The Small And Mighty Haas Undergrad Program

Berkeley Haas Dean, Richard Lyons congratulates a graduate at this year's commencement. Photo by Jim Block

Berkeley Haas Dean, Richard Lyons congratulates a graduate at this year’s commencement. Photo by Jim Block

How they have to produce a deliverable and the degree in which they do so in such a polished and professional manner is amazing and many of the companies provide senior level executives [who] serve as judges and they’re always amazed and say, ‘Wow, are you undergraduate students or MBA students?’ They couldn’t tell the difference. And we think that is such a fantastic way, you know, when students are interviewing with employers, they’re able to draw on specific learnings that happened. And that’s part of their experiential learning. We think that’s a value as well. So again, trying to think about how we can complement with what they’re learning in the classroom more intentionally with things they might do outside of the classroom.

We’re also looking at more joint partnerships across the campus. As a business school, people probably wouldn’t think that business schools would partner very closely with the college of letters and science, but we’ve been doing that a lot more. A lot of business courses draw upon a lot of their theories and concepts based in liberal arts. As we’re teaching and framing business models around some of those concepts, there are synergies we’re finding along the way. We’ve got some ideas that we’re exploring where we are looking at minors, joint-minors across programs and across colleges and schools. One of the areas we’re thinking about is in design and innovation, for example, which might be a joint effort through the business school, mechanical engineering, and the environmental design school. So, if we come together and basically share content and curriculum, and even develop new courses, again that’s kind of that comprehensive, integrated approach that I think is really where we’re going. I think that’s the future of education in general. Really pushing forward a multidisciplinary lens within the context of business and a business leader. So we’ll start to see that.

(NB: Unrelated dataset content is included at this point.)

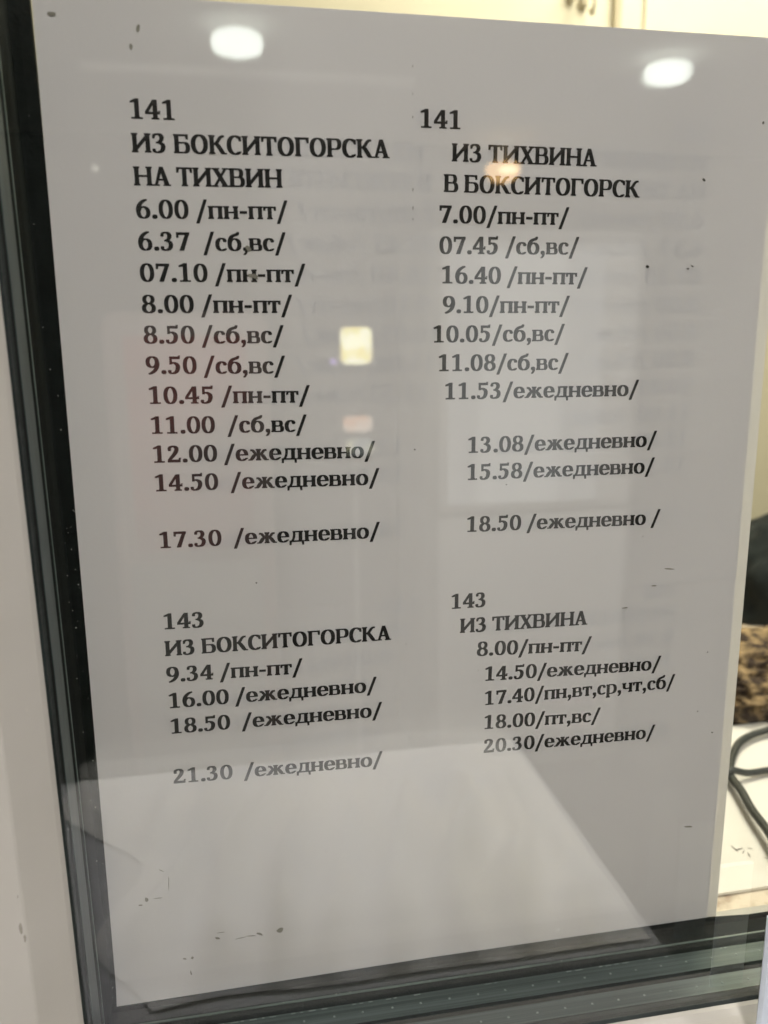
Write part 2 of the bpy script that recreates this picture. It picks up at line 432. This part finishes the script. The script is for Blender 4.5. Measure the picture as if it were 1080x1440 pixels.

Not only are we starting to see these synergies more on campus, we’re also beginning to see them outside of campus where peer schools are beginning to also work more jointly. And I’m not talking about the satellite campuses and things like that where you’re partnering with other schools, but working together to actually develop content that we can learn from and share across different campuses. Currently, we’re working with [business schools at the] University of Michigan and the University of Wisconsin-Madison to think about how we prepare our students for a better understanding of leadership and their professional identity. How does their professional identity connect to their personal identity and so we’re just beginning to explore this topic and think about how we can bring more of, again, a liberal arts integrated approach into student learning about self-awareness and leadership and how their impact can be meaningful.

So there’s a lot of things out there where we’re beginning to explore and delve into. That’s very exciting for students who, it’s just not lockstep anymore. It’s not take these courses anymore. You’re not just taking accounting. You’re taking accounting but you’re thinking about how it impacts various markets and various customer bases or how it may impact your organization. And it’s not just about looking at numbers now. It’s about taking a step back and recognizing big picture in different ways. I think that’s very exciting.

P&Q: Business traditionally seems to have been out on its own, generally speaking, why the push towards liberal arts?

Walker: I think it’s been a misconception and a strong perception that’s existed when I was an undergrad. I experienced it. You just see business as kind of it’s own entity cause it’s about revenue generation, it’s about bottom line, or at least that’s what we think. [People see it as different] versus liberal arts or humanities, which is more about learning about ourselves and self-discovery and how we relate to the world.

Well, business is also very similar to that. We’re a business school, our undergraduate program is within a larger university, where it’s all still about the value of a liberal arts education. It’s been very difficult to separate MBA curriculum, for example — or the perception of what MBAs are here and focused to do — from undergraduate education and what undergraduate students are here and should be focused on doing. So there’s been a lot of discussion in the past about whether or not an undergraduate business education is important. Should students major in business when they could apply for an MBA later on? And, what’s the point? What I would say is many people don’t realize that undergraduate education is very much infused and based around liberal arts.

I think that’s the surprise, when we start talking about liberal arts, folks are like, ‘oh is this new?’ It’s actually not new. Many of the programs have been doing this. And again, like I said, traditional methods its been, ‘OK, now we want you to also take courses outside of the business school and then figure out how to make those connections.’ So perhaps you’re taking a course in marketing, and you’re evaluating your customer base and consumer behavior, and then you also take a course in psychology or urban studies and you start to learn how to make connections through that. Well now we’re being more intentional about drawing those connections together in one class instead of saying, ‘take all of these different classes.’ We still want students to do that. We also want to offer more of a robust curriculum that allows them to truly immerse their minds and thoughts around those particular concepts. That’s the difference. It seems like a new thing, but it really isn’t. What we’re doing is further enhancing the idea behind liberal arts integrated business education.